At an elementary school in Riverside, Connecticut, the campus library has been rechristened. The new “learning commons” is home to a makerspace equipped with a 3-D printer and an active staff of digital media specialists. Students can still check out any of the thousands of books on the shelves or work quietly on their homework, but the new moniker and resources reflect a widespread shift in libraries throughout the country.

For centuries, libraries functioned as unique archives of written information and stories. Now, that information is available on many portable devices, but libraries are not obsolete. Far from it.

“In many communities around the world public libraries are still the only place where any person, regardless of education or skill level, can have access to information,” wrote IDEO in a recent report. Libraries are actually uniquely situated to support new types of learning and curious communities.

Recognizing the changing role of libraries, the Knight Foundation focused its 12th annual Knight News Challenge on the topic. The contest posed the question: “How might we leverage libraries as a platform to build more knowledgeable communities?” Twenty-two winners, who split $3 million in prize money, were announced in January.

The Metropolitan New York Library Council will use its winnings to assemble a mobile team of digital archivists, who will help residents in Brooklyn and Queens tell . At the Chicago Public Library, the Knight funding will go toward in-person study groups for students who want to supplement their online courses with live discussion. The Library Freedom Project, a series of traveling workshops, will teach librarians digital security methods and privacy law.

Most of the Knight projects share a premise: Libraries have always been excellent repositories of information. With some restructuring and support, they can continue to serve this function in the digital age. Another winning initiative, Boston’s Open Data to Open Knowledge, will corral the city’s public data—“digital artifacts of our life in a digital environment”—and release it in an accessible and organized manner.

As libraries carve out these new identities, many librarians are taking a thoughtful look at their physical spaces. “When every student has the potential to carry a global library on the device in his or her pocket, the role of physical libraries may become even more important, not just a place to house resources, but one in which to create meaning from them,” wrote Beth Holland in Edutopia. For young learners, it can be particularly important for a physical space to be inviting. At Westlake High School in Austin, Texas, the library was redesigned without any walls or other physical barriers, so the site is ripe for spontaneous collaboration and colearning.

In the report “Design Thinking for Libraries,” IDEO encouraged librarians to apply the principles of design thinking to their buildings and programs. The creative approach to problem solving asks empathetic, intuitive designers to focus on human needs. The process can be simple. When a second-grade teacher in New York noticed his students were disengaged, he asked them how the classroom could better meet their needs. It turned out the bulletin boards he used in most lessons were too high for the kids to see, IDEO reported.

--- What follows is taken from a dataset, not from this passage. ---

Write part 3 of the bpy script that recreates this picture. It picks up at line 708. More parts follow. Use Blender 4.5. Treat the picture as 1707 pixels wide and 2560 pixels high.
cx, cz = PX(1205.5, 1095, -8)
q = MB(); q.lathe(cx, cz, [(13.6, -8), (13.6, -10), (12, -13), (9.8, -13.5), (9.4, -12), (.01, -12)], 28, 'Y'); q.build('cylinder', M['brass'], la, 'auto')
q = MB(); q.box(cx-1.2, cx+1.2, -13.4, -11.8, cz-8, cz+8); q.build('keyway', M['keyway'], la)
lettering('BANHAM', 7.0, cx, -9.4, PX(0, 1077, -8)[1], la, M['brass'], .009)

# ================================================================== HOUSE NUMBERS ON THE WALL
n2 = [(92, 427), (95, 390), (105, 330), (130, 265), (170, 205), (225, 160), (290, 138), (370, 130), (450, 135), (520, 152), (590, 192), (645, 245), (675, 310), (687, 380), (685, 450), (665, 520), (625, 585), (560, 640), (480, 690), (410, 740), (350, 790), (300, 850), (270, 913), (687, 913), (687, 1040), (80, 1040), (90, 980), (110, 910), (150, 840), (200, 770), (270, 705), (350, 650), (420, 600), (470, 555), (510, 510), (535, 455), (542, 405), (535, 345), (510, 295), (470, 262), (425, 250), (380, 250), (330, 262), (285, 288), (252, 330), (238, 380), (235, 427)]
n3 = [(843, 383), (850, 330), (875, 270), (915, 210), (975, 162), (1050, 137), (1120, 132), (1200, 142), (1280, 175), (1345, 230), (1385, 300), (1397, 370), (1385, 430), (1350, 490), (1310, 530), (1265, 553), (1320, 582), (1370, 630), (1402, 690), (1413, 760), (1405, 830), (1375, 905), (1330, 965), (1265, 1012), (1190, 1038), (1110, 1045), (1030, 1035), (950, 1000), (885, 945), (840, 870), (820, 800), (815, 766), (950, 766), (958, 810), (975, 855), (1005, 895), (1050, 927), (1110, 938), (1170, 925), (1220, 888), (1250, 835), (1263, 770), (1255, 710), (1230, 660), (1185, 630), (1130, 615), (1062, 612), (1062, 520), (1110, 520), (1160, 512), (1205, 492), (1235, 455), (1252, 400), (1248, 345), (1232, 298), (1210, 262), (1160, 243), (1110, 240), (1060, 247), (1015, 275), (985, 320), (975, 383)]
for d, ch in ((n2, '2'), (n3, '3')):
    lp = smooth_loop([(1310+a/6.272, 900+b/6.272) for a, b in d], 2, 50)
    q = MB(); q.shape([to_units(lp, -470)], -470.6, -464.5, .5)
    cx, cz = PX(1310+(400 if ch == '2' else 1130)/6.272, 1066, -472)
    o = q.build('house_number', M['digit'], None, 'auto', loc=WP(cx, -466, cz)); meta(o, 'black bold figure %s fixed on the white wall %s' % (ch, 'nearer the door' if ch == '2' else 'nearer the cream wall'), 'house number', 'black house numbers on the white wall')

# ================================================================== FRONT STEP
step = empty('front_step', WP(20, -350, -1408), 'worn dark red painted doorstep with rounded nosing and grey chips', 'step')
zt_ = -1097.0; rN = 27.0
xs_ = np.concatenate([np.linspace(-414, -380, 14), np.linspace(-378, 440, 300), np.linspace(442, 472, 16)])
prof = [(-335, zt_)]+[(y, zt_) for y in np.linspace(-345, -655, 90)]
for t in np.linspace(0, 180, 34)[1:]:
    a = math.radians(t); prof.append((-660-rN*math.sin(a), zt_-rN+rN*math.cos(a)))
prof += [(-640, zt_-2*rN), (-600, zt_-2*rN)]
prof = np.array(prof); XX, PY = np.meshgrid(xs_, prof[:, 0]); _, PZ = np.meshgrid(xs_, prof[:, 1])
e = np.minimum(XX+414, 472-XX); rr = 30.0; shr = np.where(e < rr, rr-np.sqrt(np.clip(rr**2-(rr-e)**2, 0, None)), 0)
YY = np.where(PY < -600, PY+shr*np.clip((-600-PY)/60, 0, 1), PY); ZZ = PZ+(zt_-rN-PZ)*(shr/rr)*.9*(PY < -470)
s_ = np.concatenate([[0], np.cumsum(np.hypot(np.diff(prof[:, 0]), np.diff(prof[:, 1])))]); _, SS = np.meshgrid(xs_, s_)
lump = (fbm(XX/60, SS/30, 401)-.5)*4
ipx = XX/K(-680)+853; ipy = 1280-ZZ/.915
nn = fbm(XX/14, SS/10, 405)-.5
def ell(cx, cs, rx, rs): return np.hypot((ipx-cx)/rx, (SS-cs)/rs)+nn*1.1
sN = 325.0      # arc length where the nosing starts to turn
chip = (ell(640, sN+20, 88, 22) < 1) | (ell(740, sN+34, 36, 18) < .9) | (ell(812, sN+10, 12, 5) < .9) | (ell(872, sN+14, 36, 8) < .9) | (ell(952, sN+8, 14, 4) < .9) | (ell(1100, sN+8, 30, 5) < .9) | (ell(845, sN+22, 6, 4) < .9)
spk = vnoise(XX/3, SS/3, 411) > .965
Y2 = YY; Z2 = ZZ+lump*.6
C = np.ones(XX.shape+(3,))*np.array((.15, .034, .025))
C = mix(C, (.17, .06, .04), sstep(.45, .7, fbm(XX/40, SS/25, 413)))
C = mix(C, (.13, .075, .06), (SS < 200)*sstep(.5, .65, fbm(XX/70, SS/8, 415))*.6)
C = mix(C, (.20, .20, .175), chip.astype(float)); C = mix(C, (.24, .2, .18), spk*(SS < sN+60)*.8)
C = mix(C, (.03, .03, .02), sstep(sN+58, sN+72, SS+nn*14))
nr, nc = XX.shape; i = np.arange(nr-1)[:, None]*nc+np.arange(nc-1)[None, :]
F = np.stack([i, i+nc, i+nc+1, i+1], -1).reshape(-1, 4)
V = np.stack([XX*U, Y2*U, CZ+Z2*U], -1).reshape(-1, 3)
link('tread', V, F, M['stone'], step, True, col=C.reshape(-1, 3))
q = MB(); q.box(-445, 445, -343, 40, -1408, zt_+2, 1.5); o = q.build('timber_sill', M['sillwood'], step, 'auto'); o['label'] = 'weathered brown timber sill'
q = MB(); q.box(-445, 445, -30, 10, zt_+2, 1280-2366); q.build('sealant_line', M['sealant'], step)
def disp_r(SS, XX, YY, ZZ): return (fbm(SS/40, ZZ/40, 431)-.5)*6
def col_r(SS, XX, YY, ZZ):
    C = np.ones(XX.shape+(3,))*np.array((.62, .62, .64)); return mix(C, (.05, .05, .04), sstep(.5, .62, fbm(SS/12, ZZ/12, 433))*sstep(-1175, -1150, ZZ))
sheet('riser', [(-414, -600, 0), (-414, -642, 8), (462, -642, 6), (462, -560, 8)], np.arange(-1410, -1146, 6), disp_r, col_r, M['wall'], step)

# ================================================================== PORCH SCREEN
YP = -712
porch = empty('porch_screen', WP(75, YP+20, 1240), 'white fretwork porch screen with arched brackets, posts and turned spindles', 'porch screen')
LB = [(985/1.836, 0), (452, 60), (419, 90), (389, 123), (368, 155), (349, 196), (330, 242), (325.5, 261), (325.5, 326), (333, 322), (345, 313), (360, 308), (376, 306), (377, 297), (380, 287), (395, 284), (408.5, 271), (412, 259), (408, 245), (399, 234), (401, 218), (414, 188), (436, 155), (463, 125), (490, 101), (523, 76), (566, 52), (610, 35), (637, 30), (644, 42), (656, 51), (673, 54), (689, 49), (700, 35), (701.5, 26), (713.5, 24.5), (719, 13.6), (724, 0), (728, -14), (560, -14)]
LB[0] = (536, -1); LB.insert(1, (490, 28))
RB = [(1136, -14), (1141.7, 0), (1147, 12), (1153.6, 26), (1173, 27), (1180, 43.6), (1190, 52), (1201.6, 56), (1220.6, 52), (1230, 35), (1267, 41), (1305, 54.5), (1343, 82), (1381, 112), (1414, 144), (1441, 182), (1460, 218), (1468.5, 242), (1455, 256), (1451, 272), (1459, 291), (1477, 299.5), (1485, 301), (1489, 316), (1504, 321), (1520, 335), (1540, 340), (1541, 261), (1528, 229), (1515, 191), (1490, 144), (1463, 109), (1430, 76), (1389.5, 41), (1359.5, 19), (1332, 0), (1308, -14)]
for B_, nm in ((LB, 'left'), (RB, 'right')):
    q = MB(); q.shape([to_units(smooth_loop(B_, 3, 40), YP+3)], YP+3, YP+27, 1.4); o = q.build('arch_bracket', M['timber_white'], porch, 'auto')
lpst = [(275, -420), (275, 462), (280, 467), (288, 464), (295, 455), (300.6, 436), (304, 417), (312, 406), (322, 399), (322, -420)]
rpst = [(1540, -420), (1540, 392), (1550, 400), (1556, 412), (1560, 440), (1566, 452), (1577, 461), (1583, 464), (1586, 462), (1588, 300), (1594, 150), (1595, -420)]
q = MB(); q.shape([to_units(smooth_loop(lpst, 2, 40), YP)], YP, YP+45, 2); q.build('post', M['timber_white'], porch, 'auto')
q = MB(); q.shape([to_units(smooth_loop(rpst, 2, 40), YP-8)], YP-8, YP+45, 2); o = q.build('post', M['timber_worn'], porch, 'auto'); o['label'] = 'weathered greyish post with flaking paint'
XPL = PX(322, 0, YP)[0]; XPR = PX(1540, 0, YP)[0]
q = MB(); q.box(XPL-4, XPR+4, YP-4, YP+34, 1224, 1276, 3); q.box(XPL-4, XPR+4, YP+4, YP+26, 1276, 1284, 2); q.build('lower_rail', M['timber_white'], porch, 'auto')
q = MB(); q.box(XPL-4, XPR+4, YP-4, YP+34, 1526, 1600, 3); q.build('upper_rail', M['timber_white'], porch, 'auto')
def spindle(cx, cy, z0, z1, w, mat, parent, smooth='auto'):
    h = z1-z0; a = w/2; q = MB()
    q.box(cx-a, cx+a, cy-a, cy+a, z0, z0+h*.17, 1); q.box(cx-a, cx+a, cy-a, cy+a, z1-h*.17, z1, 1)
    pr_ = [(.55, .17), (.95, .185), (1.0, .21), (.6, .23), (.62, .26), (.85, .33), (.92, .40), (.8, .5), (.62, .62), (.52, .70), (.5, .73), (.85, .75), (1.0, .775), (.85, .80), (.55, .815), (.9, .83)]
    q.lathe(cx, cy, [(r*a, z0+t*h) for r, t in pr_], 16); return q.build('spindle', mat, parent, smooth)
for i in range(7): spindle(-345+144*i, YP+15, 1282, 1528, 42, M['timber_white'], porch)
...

Libraries can redesign their spaces and programs to better serve the needs of their patrons, too, whether that means simply lowering the shelves or adding a brand new children’s play area as the Chicago Public Library branch did, IDEO reported. The Carnegie Library of Pittsburgh has long served as a venue for informal and digital learning. At The Labs, teenagers engage in hands-on creative tech projects, building robots and shooting videos.

These experts remind us that the piles of dusty books and literate librarians cherished by patrons of yesteryear are still around. Building on—not discarding—our print past, libraries have the opportunity to take on many new and necessary roles, be it a community center, data hub, or makerspace.